To find out, we needed to find sections of popular games that actually show significant differences between different processors. This is harder than it looks, as CPU-limited runs are by their very nature much more prone to random interference (ie a process starting up in the background, tanking performance) than GPU-bound situations. CPU load is also much more variable; instead of cranking up to 99 per cent once the game begins and only returning to idle speeds once you hit the desktop, processors will spool up and spin down throughout a session as different game subsystems are called upon.

Different processors will handle these challenges differently, so it's quite possible for Intel's best to be temporarily stumped by AMD or vice versa. That's why we recommend checking out our video review, embedded above, or watching through the videos embedded near each set of results to see how the different CPUs we tested handle each scene in real time. This provides much better insight into true performance - like the prevalence of annoying stutters or dips - than a simple average fps figure will ever provide.

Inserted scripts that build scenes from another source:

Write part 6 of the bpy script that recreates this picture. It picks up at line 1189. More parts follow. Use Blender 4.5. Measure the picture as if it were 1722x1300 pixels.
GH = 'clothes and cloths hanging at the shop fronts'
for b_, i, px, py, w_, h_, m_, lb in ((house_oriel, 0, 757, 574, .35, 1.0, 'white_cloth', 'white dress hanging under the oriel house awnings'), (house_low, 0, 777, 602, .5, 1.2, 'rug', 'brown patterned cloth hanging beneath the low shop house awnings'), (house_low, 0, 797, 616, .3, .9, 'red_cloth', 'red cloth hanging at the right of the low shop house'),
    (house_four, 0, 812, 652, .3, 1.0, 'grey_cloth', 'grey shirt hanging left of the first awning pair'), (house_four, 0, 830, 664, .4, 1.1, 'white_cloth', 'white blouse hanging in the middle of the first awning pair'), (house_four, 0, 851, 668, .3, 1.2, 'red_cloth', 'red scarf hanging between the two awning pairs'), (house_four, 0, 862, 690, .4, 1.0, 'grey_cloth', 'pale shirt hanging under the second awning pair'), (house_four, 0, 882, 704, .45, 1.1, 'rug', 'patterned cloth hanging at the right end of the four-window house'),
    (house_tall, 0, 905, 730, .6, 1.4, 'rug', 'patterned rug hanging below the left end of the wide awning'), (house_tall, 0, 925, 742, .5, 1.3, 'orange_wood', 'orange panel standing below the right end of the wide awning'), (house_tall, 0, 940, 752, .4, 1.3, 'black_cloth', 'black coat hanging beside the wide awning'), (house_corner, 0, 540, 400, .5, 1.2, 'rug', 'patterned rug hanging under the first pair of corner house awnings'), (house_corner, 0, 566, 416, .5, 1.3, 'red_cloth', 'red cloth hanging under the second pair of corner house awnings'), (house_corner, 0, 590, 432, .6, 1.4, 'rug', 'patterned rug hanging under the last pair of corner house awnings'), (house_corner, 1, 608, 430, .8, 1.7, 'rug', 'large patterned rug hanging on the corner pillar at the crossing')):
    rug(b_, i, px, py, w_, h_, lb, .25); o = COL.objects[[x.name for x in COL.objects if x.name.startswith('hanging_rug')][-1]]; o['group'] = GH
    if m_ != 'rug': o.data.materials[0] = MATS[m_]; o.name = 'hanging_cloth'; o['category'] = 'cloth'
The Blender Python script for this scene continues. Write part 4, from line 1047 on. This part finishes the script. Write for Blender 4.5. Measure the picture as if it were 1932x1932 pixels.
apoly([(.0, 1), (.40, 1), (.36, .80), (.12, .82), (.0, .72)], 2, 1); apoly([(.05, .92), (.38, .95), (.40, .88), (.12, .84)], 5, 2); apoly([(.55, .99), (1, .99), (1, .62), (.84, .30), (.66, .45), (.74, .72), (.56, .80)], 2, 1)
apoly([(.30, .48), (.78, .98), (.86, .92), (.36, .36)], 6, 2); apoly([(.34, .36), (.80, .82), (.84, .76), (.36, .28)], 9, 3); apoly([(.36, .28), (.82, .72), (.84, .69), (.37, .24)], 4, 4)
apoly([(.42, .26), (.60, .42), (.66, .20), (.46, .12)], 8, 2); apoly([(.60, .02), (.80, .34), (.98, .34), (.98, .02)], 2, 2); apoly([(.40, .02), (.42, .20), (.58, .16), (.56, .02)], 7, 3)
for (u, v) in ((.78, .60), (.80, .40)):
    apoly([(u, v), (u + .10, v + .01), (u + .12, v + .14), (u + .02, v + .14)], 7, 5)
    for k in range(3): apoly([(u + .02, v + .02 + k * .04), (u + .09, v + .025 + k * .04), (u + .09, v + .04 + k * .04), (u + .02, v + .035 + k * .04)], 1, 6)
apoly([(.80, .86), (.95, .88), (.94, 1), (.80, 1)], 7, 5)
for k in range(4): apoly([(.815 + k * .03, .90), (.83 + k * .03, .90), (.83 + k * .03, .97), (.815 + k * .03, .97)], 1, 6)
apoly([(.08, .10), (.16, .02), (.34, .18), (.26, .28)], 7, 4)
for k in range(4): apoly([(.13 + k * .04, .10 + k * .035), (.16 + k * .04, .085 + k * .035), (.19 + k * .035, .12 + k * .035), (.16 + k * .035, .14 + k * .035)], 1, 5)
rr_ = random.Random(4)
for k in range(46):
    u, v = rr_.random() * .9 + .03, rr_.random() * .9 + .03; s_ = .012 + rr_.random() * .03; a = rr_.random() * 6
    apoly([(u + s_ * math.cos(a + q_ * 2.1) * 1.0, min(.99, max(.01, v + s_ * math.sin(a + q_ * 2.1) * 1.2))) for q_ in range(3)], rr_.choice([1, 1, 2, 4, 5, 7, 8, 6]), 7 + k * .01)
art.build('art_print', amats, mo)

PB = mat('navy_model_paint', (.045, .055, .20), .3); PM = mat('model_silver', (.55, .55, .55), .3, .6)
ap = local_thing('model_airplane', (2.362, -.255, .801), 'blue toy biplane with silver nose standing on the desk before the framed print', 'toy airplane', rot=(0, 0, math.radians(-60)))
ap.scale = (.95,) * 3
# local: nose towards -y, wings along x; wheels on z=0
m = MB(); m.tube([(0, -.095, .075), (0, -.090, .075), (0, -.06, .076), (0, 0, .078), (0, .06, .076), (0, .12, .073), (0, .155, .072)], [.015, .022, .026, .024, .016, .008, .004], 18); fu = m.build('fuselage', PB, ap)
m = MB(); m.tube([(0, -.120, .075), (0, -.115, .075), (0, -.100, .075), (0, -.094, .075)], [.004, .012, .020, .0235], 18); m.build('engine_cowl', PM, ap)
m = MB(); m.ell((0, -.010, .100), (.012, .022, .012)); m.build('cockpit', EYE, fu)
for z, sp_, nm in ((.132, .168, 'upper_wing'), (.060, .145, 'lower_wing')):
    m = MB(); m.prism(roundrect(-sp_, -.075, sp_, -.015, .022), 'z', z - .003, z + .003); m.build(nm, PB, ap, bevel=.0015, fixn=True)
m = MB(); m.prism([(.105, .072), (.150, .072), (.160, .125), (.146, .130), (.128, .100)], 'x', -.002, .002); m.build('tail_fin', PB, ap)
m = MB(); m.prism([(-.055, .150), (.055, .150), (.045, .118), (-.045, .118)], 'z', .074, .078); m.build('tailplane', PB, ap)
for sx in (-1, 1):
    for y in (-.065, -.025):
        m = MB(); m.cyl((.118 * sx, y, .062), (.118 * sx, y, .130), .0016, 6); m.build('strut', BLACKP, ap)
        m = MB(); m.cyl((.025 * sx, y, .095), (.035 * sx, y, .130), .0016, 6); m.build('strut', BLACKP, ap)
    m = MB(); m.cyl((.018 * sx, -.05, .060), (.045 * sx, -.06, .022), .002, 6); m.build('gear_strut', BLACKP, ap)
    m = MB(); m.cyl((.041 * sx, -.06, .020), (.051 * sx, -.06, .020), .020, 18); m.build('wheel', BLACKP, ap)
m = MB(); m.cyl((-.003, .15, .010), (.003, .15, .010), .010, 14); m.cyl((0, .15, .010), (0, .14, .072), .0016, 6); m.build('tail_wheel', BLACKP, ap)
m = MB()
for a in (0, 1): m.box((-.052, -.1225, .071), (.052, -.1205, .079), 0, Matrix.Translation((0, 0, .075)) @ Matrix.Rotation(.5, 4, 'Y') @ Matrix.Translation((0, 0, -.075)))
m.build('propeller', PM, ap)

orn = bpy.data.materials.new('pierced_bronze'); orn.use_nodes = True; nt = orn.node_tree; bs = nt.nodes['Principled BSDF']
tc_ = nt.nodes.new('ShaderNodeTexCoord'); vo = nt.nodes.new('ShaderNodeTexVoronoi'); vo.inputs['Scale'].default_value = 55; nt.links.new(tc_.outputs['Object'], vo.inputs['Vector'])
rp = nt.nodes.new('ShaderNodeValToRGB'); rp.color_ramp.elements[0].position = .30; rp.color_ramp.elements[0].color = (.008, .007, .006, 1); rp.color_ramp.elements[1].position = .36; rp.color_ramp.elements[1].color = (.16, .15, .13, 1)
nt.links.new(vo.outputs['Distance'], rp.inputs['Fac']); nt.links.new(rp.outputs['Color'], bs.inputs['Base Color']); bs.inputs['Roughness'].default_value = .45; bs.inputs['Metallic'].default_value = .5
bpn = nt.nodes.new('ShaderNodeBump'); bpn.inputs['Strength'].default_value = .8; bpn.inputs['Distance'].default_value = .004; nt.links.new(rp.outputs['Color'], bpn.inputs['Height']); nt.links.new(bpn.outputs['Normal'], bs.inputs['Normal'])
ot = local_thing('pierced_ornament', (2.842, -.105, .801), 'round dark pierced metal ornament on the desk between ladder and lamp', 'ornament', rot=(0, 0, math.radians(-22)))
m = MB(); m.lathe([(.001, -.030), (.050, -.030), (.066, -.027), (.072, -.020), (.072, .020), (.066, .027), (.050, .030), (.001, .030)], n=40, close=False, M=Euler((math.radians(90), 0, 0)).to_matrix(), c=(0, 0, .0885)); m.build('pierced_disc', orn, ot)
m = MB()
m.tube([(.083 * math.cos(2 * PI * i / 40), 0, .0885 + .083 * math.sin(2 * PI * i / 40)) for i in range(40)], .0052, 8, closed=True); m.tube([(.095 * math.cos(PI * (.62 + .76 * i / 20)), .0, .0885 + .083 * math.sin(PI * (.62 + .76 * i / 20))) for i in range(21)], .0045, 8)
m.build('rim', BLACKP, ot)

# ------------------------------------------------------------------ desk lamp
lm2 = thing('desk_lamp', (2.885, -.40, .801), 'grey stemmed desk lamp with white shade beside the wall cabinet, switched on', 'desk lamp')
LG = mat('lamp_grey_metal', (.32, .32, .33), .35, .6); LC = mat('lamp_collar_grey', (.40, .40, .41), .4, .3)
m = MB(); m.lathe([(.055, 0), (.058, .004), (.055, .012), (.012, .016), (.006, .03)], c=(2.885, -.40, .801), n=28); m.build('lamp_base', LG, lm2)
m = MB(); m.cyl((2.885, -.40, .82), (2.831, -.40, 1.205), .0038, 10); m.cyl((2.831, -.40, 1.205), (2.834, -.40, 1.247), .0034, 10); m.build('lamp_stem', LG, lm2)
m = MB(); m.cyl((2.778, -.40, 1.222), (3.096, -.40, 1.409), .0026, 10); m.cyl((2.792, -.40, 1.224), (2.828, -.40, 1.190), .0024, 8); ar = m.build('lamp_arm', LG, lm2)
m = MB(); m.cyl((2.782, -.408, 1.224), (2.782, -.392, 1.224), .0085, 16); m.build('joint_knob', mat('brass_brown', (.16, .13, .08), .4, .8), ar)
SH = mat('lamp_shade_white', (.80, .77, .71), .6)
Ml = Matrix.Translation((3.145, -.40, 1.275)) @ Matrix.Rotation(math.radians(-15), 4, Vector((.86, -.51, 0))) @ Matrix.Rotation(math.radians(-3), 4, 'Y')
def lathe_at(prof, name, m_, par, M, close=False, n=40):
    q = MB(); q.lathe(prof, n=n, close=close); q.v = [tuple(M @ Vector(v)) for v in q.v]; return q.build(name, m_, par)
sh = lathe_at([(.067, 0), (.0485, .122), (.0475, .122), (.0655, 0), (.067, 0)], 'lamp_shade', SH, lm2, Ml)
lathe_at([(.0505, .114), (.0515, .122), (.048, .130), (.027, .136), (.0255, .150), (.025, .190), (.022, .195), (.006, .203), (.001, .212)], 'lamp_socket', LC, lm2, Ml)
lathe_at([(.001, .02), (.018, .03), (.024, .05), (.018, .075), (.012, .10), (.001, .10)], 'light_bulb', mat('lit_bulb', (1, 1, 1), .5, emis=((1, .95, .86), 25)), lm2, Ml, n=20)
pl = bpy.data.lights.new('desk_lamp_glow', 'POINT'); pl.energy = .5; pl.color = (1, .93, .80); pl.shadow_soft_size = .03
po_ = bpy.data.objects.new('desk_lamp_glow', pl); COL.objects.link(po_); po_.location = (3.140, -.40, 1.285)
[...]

We tested each game at 1080p, 1440p and 4K, as the number of pixels on screen has an interesting relationship with relative CPU and GPU performance. At 1080p, chasing high frame-rates requires a powerful CPU and fast memory, with a high-end GPU like the RTX 2080 Ti we're using often being under-utilised. This kind of a setup makes sense for anyone looking to make the most of a 144Hz or 240Hz monitor, despite the stutter that being CPU-bound introduces - although many games may run nearly as fast with a considerably cheaper GPU. 1440p is the current resolution sweet spot, where our high-end system can still be CPU-bound in some titles but stutter is less common than at 1080p. Here, even mid-range systems can push 60fps or higher to make use of high refresh-rate monitors. 4K remains the most balanced scenario for our test rig, where there's normally enough CPU overhead to keep the GPU the limiting factor, outside of a few older esports titles (CS:GO, we're looking at you).